== Dataset ==
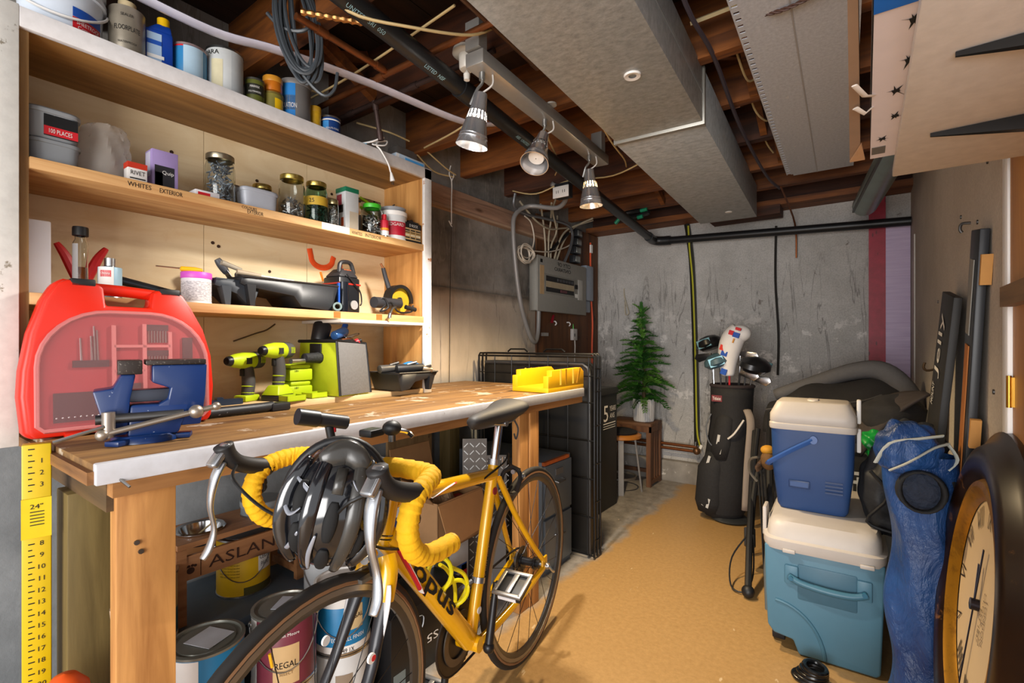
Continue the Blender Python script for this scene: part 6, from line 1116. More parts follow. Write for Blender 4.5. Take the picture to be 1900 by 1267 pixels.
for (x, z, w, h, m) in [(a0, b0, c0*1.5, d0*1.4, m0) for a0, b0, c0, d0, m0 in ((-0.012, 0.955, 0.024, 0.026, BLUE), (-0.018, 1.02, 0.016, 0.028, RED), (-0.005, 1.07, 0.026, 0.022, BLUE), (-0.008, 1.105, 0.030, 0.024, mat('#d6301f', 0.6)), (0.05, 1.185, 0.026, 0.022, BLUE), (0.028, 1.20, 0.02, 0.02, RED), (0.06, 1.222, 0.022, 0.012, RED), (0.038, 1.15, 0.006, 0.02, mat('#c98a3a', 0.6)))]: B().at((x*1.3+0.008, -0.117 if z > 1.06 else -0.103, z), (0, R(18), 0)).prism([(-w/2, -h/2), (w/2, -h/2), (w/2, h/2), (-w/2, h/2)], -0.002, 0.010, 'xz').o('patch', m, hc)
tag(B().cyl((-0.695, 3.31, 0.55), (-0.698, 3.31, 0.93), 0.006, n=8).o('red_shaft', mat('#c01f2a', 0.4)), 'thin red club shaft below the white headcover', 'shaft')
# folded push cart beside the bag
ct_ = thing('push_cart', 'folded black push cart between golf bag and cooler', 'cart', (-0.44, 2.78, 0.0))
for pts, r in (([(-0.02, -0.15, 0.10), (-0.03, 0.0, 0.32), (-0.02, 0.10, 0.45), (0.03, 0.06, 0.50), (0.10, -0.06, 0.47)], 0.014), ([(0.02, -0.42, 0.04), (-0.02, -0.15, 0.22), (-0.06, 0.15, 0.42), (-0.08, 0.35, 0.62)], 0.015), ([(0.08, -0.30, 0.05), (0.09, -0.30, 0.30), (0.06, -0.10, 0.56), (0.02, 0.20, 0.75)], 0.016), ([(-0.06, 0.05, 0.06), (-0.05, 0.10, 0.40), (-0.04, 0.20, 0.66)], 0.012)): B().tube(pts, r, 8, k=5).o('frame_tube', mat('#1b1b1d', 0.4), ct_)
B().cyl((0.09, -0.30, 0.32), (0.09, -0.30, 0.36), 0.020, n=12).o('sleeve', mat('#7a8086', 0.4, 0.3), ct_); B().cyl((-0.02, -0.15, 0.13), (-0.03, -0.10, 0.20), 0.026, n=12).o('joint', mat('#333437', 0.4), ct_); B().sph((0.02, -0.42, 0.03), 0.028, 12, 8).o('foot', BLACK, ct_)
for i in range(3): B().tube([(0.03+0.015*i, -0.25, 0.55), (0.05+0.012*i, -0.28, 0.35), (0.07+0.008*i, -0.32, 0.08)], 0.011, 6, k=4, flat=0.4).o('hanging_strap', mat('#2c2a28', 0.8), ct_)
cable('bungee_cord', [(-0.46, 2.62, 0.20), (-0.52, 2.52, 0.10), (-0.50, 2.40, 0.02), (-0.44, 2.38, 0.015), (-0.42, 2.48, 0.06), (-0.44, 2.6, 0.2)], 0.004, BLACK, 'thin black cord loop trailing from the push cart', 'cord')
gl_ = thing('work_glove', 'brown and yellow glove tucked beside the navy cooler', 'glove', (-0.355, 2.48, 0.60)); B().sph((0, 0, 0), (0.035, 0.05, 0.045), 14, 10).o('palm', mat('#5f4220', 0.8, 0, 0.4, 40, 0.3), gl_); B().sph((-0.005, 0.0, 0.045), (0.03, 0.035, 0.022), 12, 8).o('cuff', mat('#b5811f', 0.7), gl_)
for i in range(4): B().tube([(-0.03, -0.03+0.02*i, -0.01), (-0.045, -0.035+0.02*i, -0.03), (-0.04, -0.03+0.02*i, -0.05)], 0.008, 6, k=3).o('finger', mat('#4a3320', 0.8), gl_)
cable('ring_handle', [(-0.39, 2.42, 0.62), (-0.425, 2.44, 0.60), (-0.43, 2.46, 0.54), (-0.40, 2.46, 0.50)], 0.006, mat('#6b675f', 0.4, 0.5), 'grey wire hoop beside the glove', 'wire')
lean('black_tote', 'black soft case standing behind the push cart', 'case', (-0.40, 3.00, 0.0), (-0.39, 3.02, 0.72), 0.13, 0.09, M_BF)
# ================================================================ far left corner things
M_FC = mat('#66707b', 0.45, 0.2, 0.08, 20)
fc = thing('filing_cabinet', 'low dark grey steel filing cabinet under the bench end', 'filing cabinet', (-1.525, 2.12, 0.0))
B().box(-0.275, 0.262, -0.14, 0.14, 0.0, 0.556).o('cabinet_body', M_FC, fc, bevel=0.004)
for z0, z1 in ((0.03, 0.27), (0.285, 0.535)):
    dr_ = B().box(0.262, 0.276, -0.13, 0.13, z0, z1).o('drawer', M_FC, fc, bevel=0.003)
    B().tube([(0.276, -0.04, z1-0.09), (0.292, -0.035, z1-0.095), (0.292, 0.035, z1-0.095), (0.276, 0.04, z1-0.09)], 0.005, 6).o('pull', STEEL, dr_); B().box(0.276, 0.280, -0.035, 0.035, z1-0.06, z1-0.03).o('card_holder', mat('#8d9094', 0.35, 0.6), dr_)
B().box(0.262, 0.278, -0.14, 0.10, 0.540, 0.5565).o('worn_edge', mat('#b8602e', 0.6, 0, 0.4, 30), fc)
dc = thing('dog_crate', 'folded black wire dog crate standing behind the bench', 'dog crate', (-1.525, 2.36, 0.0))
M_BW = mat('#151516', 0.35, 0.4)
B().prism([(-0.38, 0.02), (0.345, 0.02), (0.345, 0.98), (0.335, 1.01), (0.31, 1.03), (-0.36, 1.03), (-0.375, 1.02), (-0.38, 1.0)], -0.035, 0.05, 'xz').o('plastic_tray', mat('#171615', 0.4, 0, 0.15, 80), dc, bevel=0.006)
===
== Dataset ==
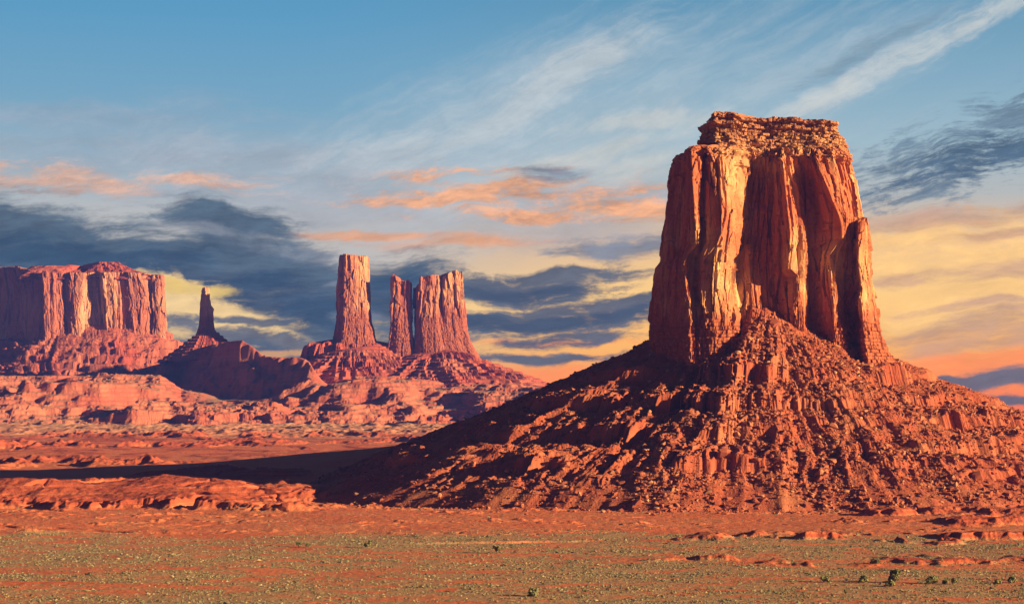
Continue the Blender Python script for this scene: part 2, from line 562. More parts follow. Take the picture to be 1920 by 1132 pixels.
===
== Dataset ==
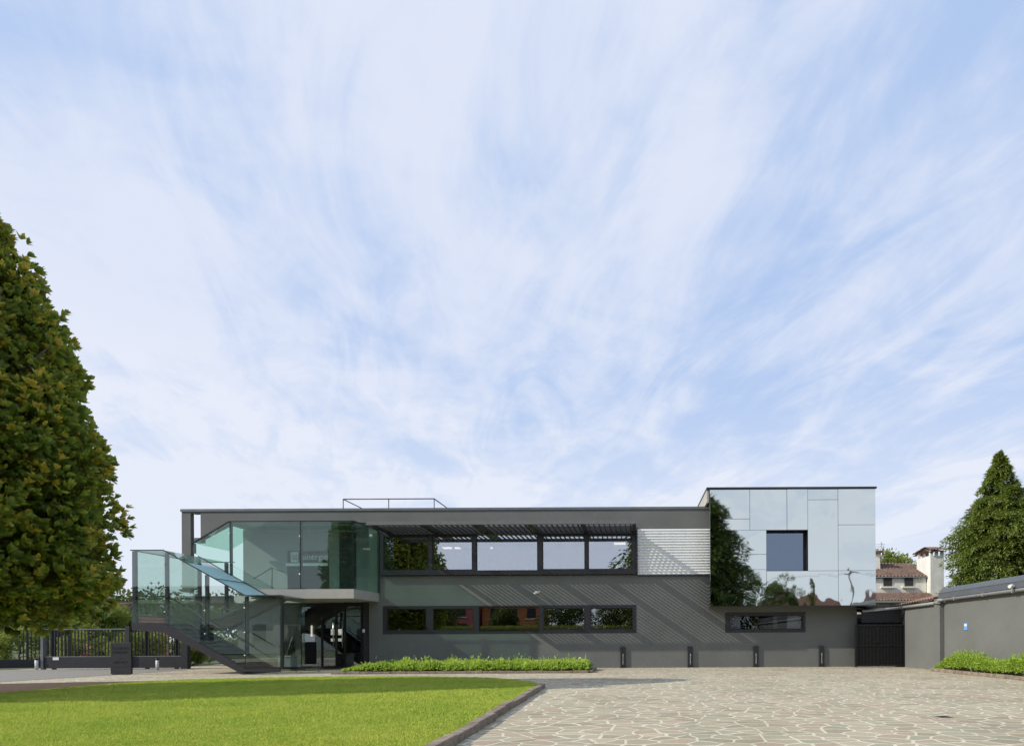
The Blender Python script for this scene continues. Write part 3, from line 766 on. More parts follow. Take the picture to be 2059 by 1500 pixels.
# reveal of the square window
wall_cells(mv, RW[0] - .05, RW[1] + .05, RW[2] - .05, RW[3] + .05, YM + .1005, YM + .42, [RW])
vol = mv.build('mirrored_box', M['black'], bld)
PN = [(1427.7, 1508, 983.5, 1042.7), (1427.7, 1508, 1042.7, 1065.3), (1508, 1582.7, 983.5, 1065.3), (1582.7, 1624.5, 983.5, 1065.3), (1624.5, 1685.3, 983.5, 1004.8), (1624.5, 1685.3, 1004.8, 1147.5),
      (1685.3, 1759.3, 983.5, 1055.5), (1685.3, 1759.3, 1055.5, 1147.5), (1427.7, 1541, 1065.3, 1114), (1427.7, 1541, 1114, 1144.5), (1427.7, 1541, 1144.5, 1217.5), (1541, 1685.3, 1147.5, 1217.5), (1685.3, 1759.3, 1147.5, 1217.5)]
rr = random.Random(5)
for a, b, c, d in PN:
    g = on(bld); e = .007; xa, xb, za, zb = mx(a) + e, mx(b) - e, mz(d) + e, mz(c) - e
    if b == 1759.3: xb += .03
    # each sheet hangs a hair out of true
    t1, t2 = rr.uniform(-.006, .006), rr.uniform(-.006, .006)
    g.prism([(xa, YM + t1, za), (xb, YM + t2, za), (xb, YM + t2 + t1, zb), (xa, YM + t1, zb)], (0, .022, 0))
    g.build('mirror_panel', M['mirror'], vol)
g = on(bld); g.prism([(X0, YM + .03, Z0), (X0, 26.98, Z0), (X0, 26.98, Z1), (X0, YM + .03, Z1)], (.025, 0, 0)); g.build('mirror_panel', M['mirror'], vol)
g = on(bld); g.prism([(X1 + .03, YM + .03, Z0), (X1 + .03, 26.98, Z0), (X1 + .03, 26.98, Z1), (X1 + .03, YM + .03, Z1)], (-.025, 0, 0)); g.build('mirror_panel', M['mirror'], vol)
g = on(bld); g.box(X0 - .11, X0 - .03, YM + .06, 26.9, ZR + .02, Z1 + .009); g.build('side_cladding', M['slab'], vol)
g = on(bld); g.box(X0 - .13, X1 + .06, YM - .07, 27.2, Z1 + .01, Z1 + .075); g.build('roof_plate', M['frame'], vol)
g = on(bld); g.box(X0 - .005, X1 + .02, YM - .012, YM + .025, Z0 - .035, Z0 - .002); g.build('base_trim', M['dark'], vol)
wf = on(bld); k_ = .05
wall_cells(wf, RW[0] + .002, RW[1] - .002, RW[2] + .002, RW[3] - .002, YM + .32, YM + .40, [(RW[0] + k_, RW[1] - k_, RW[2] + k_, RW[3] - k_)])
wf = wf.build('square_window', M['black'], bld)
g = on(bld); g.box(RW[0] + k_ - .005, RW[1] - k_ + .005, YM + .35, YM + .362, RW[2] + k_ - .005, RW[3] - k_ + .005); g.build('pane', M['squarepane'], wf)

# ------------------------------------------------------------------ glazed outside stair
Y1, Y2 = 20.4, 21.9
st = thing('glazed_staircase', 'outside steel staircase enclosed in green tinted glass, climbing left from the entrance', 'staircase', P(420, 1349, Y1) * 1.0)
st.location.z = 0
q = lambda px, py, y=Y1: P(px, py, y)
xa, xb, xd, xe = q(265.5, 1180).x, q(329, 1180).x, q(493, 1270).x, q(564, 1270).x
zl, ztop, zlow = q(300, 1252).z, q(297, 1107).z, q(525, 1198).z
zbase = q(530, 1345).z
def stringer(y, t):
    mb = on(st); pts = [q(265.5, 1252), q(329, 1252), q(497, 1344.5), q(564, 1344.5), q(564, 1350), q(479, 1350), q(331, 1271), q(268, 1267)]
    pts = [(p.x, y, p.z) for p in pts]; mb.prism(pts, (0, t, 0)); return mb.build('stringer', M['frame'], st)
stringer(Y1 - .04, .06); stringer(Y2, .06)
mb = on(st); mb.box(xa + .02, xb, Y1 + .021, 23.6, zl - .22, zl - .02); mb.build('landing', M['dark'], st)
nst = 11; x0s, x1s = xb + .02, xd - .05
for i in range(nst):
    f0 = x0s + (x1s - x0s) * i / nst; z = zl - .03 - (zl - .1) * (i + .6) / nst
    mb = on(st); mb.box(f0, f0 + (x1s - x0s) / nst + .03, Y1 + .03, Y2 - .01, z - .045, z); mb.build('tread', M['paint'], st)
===
- Work instructions -
Check each line of the records above for the string "picture", and report every line that has it.

- The output -
Continue the Blender Python script for this scene: part 6, from line 1116. More parts follow. Write for Blender 4.5. Take the picture to be 1900 by 1267 pixels.
Continue the Blender Python script for this scene: part 2, from line 562. More parts follow. Take the picture to be 1920 by 1132 pixels.
The Blender Python script for this scene continues. Write part 3, from line 766 on. More parts follow. Take the picture to be 2059 by 1500 pixels.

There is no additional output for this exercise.